Getting a good look at these faint and distant objects will require a leap in technology. A single telescope in space would be impractical. Its mirror would need to be about the size of a football field -- too big and too heavy for any rocket to carry.

Instead, MAXIM would use 32 small telescopes spaced evenly around the perimeter of a circle 328 feet to 3,280 feet (100 to 1,000 meters) in diameter. From there they would collect X-ray beams and funnel them to a larger telescope positioned at the hub. That central telescope then would relay the data to Earth.

The entire constellation would orbit the sun from a point several million miles from Earth.

NASA plans to launch a precursor mission called MAXIM Pathfinder in 2015. It will have two spacecraft that together can capture X-ray images 1,000 times better than what are now available.

More importantly, MAXIM Pathfinder will tell scientists where the best views are for MAXIM.
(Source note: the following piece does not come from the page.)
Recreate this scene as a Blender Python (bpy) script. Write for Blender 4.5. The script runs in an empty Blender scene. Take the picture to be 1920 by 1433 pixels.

"We can pace the technology along the way and make sure that were going in the right direction," White said. "The last thing we want to do is build the [MAXIM] imager and then see that theres a fog in the way."

MAXIM represents the culmination of years of research for its project scientists.

"I started studying black holes in the 1970s when they were first discovered," White said. "To obtain a direct image of the event horizon would be the ultimate goal for me."

MAXIM had plenty of skeptics at first because scientists did not believe that X-rays from black holes were bright enough to be seen.

"When we started this nobody had any respect for it," researcher Webster Cash of the University of Colorado told scientists at a NIAC meeting in June.

Cash, who has been working on MAXIM for two years, however was able to demonstrate that even faint X-ray sources contain enough photons to register on the spacecraft's detectors.

He's optimistic support will grow enough to take MAXIM from concept to reality.

"If we get this on the road map now, weve got a decent chance of getting it on its way," Cash said.